Лев Толстой (Горький) - страница 17

Вспомните его письмо "Интеллигенция, государство, народ", написанное в 905 году,- какая это обидная и злорадная вещь! В ней так и звучит сектантское: "Ага, не послушали меня!" Я написал ему тогда ответ, основанный на его же словах мне, что он "давно утратил право говорить о русском народе и от его лица", ибо я свидетель того, как он не желал слушать и понять народ, приходивший к нему беседовать по душе. Письмо мое было резко, и я не послал его.

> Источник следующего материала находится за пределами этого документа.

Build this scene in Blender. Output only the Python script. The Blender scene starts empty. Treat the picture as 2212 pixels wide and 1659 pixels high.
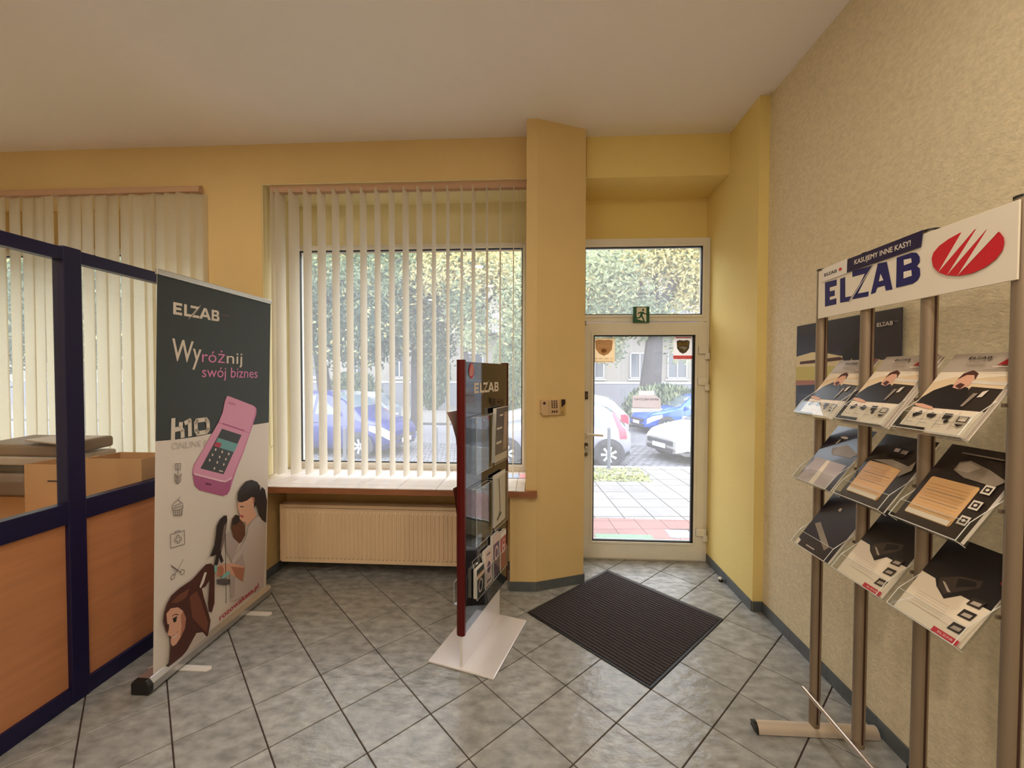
import bpy, bmesh, math, random
from mathutils import Vector, Matrix
from mathutils.geometry import tessellate_polygon
random.seed(7)
R_ = math.radians
S = bpy.context.scene
COL = S.collection

# ------------------------------------------------------------------ camera
CAM = Vector((0.0, 0.0, 1.58)); FPX = 897.05
_p, _r, _y = R_(1.3094), R_(0.1548), R_(3.2083)
_f = Vector((-math.sin(_y)*math.cos(_p), math.cos(_y)*math.cos(_p), -math.sin(_p)))
_rt = Vector((math.cos(_y), math.sin(_y), 0)); _up = _rt.cross(_f)
RT = _rt*math.cos(_r) + _up*math.sin(_r); UP = -_rt*math.sin(_r) + _up*math.cos(_r); FW = _f
cd = bpy.data.cameras.new('camera'); cam = bpy.data.objects.new('camera', cd); COL.objects.link(cam)
cd.sensor_width = 36; cd.lens = 36*FPX/2212; cd.clip_start = 0.02; cd.clip_end = 200
cam.matrix_world = Matrix(((RT.x, UP.x, -FW.x, CAM.x), (RT.y, UP.y, -FW.y, CAM.y), (RT.z, UP.z, -FW.z, CAM.z), (0, 0, 0, 1)))
S.camera = cam
# ------------------------------------------------------------------ world: bright overcast sky
w = bpy.data.worlds.new('overcast_sky'); S.world = w; w.use_nodes = True
wn = w.node_tree.nodes; wl = w.node_tree.links
bg = wn['Background']; bg.inputs[1].default_value = 7.6
tc = wn.new('ShaderNodeTexCoord'); sp = wn.new('ShaderNodeSeparateXYZ'); cr = wn.new('ShaderNodeValToRGB')
wl.new(tc.outputs['Generated'], sp.inputs[0]); wl.new(sp.outputs[2], cr.inputs[0]); wl.new(cr.outputs[0], bg.inputs[0])
cr.color_ramp.elements[0].color = (0.80, 0.83, 0.88, 1); cr.color_ramp.elements[1].color = (0.92, 0.96, 1.0, 1)
S.view_settings.view_transform = 'Standard'; S.view_settings.look = 'None'
S.view_settings.gamma = 1; S.view_settings.use_curve_mapping = False
S.view_settings.exposure = -0.18
S.cycles.max_bounces = 10; S.cycles.diffuse_bounces = 5; S.cycles.transparent_max_bounces = 24
S.cycles.caustics_reflective = False; S.cycles.caustics_refractive = False
S.cycles.sample_clamp_indirect = 6
S.cycles.use_denoising = True
LAMPS = [(-2.45, 1.74, 11), (-0.94, 0.30, 17), (0.60, 0.45, 19), (-0.93, -1.20, 25), (0.60, -1.20, 26), (-2.50, -2.70, 34), (-4.0, 0.3, 18)]
LAMP_COL = (1.0, 0.87, 0.70)

# ------------------------------------------------------------------ helpers
def ray(x, y):
    return RT*((x-1106)/FPX) + UP*((829.5-y)/FPX) + FW
def on(x, y, ax, val):
    v = ray(x, y); return CAM + v*((val-CAM[ax])/v[ax])
def lin(c):
    return tuple((v/255/12.92 if v/255 <= .04045 else ((v/255+.055)/1.055)**2.4) for v in c)
MATS = {}
def mat(name, c, rough=.6, metal=0., bump=0., bscale=40., var=0., vscale=4., spec=.5, coat=0., emit=None, dist=.01, ranv=0., detail=4., stretch=None):
    if name in MATS: return MATS[name]
    m = bpy.data.materials.new(name); m.use_nodes = True; MATS[name] = m
    nt = m.node_tree; N = nt.nodes; Lk = nt.links; b = N['Principled BSDF']
    col = lin(c)
    b.inputs['Base Color'].default_value = (*col, 1); b.inputs['Roughness'].default_value = rough
    b.inputs['Metallic'].default_value = metal; b.inputs['Specular IOR Level'].default_value = spec
    b.inputs['Coat Weight'].default_value = coat
    if emit:
        b.inputs['Emission Color'].default_value = (*col, 1); b.inputs['Emission Strength'].default_value = emit
    if bump or var:
        t = N.new('ShaderNodeTexCoord'); g = N.new('ShaderNodeNewGeometry')
        src = g.outputs['Position']
        if stretch:
            mp = N.new('ShaderNodeMapping'); mp.inputs['Scale'].default_value = stretch
            Lk.new(src, mp.inputs[0]); src = mp.outputs[0]
    if var:
        n = N.new('ShaderNodeTexNoise'); n.inputs['Scale'].default_value = vscale; n.inputs['Detail'].default_value = detail
        Lk.new(src, n.inputs['Vector'])
        r = N.new('ShaderNodeMapRange'); r.inputs[1].default_value = .3; r.inputs[2].default_value = .7
        r.inputs[3].default_value = 1-var; r.inputs[4].default_value = 1+var
        Lk.new(n.outputs[0], r.inputs[0])
        h = N.new('ShaderNodeHueSaturation'); h.inputs['Color'].default_value = (*col, 1)
        Lk.new(r.outputs[0], h.inputs['Value']); Lk.new(h.outputs[0], b.inputs['Base Color'])
        if ranv:
            o = N.new('ShaderNodeObjectInfo'); q = N.new('ShaderNodeMath'); q.operation = 'MULTIPLY_ADD'
            q.inputs[1].default_value = ranv*2; q.inputs[2].default_value = 1-ranv
            Lk.new(o.outputs['Random'], q.inputs[0])
            q2 = N.new('ShaderNodeMath'); q2.operation = 'MULTIPLY'
            Lk.new(q.outputs[0], q2.inputs[0]); Lk.new(r.outputs[0], q2.inputs[1]); Lk.new(q2.outputs[0], h.inputs['Value'])
    if bump:
        n = N.new('ShaderNodeTexNoise'); n.inputs['Scale'].default_value = bscale; n.inputs['Detail'].default_value = 6
        Lk.new(src, n.inputs['Vector'])
        bp = N.new('ShaderNodeBump'); bp.inputs['Strength'].default_value = bump; bp.inputs['Distance'].default_value = dist
        Lk.new(n.outputs[0], bp.inputs['Height']); Lk.new(bp.outputs[0], b.inputs['Normal'])
    return m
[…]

Вот он теперь делает свой, вероятно, последний прыжок, чтоб придать своим мыслям наиболее высокое значение. Как Василий Буслаев, он вообще любил прыгать, но всегда - в сторону утверждения святости своей и поисков нимба. Это - инквизиторское, хотя учение его и оправдано старой историей России и личными муками гения. Святость достигается путем любования грехами, путем порабощения воли к жизни. Люди хотят жить, а он убеждает их: это - пустяки, земная наша жизнь! Российского человека очень просто убедить в этом: он - лентяй и ничего так не любит, как отдохнуть от безделья. В общем он, конечно, не Платон Каратаев и не Аким, не Безухий и не Неклюдов,все эти люди созданы историей и природой не вполне по Толстому, он только исправил их для вящего подкрепления проповеди своей. Но - несомненно и неопровержимо, что в целом Русь - Тюлин внизу, а наверху - Обломов. Что Тюлин, об этом свидетельствует 905 год, а что Обломов - смотрите у гр. А. Н. Толстого, у И. Бунина и всюду вокруг себя. Зверей и жуликов - оставим в стороне, хотя зверь у нас тоже чрезвычайно национален,- взгляните, как он пакостно труслив при всей его жестокости. Жулики, конечно, интернациональны.

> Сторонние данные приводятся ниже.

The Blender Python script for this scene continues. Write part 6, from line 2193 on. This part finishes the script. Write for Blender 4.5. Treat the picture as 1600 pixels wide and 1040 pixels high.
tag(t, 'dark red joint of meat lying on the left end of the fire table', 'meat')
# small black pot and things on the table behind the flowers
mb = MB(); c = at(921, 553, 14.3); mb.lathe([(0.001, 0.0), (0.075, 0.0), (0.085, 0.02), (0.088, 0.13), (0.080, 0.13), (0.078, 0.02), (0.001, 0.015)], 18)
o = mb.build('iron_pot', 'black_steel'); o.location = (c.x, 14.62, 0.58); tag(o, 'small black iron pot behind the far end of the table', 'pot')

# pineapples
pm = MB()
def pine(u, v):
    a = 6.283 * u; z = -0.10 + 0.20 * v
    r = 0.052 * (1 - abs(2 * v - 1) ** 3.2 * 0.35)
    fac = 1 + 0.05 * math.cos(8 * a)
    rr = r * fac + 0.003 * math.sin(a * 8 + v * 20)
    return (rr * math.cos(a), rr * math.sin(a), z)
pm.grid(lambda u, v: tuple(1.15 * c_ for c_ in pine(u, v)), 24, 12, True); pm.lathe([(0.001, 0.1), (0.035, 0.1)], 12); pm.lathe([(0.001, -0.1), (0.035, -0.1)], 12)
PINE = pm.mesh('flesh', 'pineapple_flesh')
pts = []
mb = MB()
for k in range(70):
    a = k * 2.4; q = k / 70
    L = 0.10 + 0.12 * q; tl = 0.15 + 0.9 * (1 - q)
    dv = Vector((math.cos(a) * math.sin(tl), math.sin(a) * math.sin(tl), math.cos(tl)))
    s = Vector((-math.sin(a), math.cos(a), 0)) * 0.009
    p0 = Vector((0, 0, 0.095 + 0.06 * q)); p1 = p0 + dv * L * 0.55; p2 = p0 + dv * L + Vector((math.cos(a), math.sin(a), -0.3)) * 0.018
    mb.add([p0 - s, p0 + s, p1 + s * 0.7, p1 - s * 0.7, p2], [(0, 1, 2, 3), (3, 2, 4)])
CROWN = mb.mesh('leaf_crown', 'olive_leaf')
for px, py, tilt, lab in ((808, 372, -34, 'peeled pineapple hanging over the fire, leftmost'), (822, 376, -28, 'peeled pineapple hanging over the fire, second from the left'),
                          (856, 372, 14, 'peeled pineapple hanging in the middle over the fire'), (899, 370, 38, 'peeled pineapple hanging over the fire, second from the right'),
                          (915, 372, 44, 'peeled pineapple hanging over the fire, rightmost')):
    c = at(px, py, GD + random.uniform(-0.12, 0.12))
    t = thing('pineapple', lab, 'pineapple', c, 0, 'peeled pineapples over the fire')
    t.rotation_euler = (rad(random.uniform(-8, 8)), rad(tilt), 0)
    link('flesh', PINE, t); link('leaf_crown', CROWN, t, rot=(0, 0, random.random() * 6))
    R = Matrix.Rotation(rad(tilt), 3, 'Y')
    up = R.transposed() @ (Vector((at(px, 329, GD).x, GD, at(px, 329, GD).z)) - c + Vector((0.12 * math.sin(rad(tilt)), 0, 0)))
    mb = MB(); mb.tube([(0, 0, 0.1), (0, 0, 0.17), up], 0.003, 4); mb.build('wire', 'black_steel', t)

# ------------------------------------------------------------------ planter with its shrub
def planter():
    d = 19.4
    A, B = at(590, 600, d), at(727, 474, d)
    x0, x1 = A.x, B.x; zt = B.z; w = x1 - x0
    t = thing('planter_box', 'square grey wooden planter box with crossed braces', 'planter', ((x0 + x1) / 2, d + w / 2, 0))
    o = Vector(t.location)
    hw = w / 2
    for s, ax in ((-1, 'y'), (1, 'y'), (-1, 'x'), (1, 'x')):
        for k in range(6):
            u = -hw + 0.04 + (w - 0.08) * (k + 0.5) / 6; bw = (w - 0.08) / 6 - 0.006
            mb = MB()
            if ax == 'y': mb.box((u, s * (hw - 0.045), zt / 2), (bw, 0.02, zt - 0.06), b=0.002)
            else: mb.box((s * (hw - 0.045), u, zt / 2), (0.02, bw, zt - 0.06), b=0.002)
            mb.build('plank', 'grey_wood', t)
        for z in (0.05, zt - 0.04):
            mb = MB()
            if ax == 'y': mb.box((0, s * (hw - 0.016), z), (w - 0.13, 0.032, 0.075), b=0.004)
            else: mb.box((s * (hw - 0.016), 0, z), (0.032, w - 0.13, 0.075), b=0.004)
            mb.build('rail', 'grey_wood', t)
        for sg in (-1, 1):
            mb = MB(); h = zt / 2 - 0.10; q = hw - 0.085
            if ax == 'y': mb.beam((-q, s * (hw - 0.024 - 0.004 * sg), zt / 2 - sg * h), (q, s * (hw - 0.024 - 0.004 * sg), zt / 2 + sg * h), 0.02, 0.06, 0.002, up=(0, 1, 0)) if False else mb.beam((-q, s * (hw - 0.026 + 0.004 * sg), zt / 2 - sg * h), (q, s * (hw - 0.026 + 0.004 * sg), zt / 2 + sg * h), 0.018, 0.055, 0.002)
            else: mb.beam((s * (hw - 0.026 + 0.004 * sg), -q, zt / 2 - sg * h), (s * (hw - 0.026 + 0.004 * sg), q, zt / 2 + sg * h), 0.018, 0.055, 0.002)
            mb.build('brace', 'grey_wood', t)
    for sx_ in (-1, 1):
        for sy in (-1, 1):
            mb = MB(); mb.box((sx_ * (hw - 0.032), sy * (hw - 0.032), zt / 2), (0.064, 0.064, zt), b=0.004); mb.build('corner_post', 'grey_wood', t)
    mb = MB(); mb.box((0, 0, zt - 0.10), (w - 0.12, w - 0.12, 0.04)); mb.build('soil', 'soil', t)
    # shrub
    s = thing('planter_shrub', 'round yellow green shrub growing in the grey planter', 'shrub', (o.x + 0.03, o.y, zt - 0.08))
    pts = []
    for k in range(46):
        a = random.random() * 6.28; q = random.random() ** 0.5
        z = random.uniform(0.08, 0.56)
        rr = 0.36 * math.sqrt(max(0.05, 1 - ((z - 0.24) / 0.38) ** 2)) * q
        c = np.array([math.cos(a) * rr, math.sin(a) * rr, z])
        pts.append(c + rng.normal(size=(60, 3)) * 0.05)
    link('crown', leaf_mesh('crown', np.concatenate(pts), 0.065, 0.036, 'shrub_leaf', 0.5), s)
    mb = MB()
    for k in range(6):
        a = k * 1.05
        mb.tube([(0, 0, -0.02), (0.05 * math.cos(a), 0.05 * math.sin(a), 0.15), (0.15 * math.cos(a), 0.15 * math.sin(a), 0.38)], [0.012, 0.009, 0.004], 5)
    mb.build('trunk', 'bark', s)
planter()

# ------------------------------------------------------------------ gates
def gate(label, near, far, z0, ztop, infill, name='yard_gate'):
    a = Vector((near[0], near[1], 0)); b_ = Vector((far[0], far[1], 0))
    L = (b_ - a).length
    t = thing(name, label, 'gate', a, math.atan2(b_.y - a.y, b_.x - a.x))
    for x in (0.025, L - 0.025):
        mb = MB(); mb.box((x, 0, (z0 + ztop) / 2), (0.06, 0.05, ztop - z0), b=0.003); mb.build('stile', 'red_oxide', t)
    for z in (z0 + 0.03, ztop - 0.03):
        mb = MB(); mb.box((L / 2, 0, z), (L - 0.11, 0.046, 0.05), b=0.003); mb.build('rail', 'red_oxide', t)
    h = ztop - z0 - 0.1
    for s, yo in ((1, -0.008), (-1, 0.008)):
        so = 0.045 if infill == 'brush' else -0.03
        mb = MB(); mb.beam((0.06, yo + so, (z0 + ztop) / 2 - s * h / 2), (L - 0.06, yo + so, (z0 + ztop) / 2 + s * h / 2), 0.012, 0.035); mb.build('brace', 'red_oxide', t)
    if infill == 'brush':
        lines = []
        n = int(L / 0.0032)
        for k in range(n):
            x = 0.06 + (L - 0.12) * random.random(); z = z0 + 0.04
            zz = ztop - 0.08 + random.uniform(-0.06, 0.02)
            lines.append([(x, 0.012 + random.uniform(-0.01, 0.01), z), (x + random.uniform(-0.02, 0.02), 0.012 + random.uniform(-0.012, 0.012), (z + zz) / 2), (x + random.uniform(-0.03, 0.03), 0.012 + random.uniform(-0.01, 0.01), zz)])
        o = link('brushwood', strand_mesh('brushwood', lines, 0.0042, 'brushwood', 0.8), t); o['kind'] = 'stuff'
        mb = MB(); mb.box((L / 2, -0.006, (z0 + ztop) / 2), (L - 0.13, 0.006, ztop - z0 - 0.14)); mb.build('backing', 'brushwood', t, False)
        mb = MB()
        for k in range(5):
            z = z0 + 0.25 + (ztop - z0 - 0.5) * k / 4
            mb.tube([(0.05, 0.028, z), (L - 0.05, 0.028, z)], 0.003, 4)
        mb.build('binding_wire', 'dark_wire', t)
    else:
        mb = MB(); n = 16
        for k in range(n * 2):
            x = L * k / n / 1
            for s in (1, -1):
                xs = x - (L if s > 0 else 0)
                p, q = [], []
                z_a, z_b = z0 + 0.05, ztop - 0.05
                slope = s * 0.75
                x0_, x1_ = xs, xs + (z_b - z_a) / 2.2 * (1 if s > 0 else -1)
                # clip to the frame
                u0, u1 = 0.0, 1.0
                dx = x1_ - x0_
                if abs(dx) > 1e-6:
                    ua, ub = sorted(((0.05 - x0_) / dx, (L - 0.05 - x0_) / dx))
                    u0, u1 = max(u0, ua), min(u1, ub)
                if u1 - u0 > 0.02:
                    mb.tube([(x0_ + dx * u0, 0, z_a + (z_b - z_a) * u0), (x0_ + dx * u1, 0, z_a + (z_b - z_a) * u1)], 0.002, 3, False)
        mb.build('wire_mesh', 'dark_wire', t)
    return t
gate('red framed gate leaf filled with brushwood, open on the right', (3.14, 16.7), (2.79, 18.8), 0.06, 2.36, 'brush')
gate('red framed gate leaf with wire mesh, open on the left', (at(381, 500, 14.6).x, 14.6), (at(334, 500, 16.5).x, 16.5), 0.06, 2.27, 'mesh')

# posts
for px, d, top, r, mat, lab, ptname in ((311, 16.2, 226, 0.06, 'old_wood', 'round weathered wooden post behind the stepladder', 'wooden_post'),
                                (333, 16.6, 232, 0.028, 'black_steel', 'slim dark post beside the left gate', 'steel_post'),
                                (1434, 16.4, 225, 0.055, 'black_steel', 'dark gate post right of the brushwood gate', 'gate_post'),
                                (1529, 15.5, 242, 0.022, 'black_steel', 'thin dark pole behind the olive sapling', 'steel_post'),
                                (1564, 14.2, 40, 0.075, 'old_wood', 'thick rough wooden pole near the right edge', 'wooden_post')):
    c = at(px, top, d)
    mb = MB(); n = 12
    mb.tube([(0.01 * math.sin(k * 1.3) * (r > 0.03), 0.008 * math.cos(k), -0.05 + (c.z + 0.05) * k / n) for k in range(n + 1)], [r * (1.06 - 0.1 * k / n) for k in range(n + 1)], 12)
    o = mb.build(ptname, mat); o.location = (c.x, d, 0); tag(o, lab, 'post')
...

Во Льве Николаевиче есть много такого, что порою вызывало у меня чувство, близкое ненависти к нему, и опрокидывалось на душу угнетающей тяжестью. Его непомерно разросшаяся личность - явление чудовищное, почти уродливое, есть в нем что-то от Святогора-богатыря, которого земля не держит. Да, он велик! Я глубоко уверен, что помимо всего, о чем он говорит, есть много такого, о чем он всегда молчит,- даже и в дневнике своем,молчит и, вероятно, никогда никому не скажет. Это "нечто" лишь порою и намеками проскальзывало в его беседах, намеками же оно встречается в двух тетрадках дневника, которые он давал читать мне и Л. А. Сулержицкому; мне оно кажется чем-то вроде "отрицания всех утверждений" - глубочайшим и злейшим нигилизмом, который вырос на почве бесконечного, ничем не устранимого отчаяния и одиночества, вероятно, никем до этого человека не испытанного с такой страшной ясностью. Он часто казался мне человеком непоколебимо - в глубине души своей - равнодушным к людям, он есть настолько выше, мощнее их, что они все кажутся ему подобными мошкам, а суета их - смешной и жалкой. Он слишком далеко ушел от них в некую пустыню и там, с величайшим напряжением всех сил духа своего, одиноко всматривается в "самое главное" - в смерть.